Ginzburg's work is very interesting. I've not heard about the Benandanti before and they sound very gameable indeed.

As for period, I think the years you mentioned are perfect. I picked up GURPS Hot Spots: Renaissance Venice and Renaissance Florence and they cover around the same period. I've been making my way through them and enjoying it, not sure if they're 100% accurate but it doesn't really matter for my purposes.

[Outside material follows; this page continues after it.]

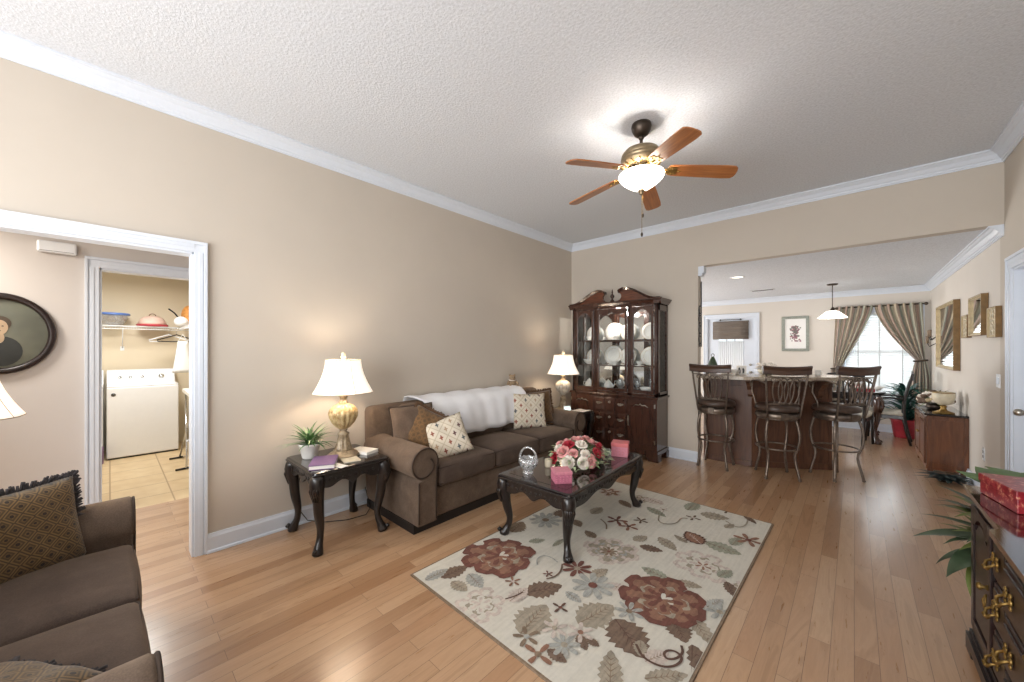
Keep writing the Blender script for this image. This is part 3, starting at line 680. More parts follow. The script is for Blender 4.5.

Thank you again! I have some reading to do.
 
I'd add that, in the U.S. anyway, academic libraries often have 'friends' organizations which one can join for a small membership fee. These typically give you some borrowing privileges and, perhaps more important nowadays, access to databases.
Yeah I use my alma mater for that fairly often. Beats shelling out $150 for a book.
 
I'd add that, in the U.S. anyway, academic libraries often have 'friends' organizations which one can join for a small membership fee. These typically give you some borrowing privileges and, perhaps more important nowadays, access to databases.

Many public libraries in the U.S. can also get books from academic libraries via interlibrary loan, and may offer access to some useful databases, as well.

Some universities will also give limited borrowing privileges to residents, even if they never attended the university.

Also, people in Texas can check with their local libraries about getting a TexShare card, which lets you get free cards at hundreds of different libraries (public and academic) in Texas. I don't know if other states have similar programs or not.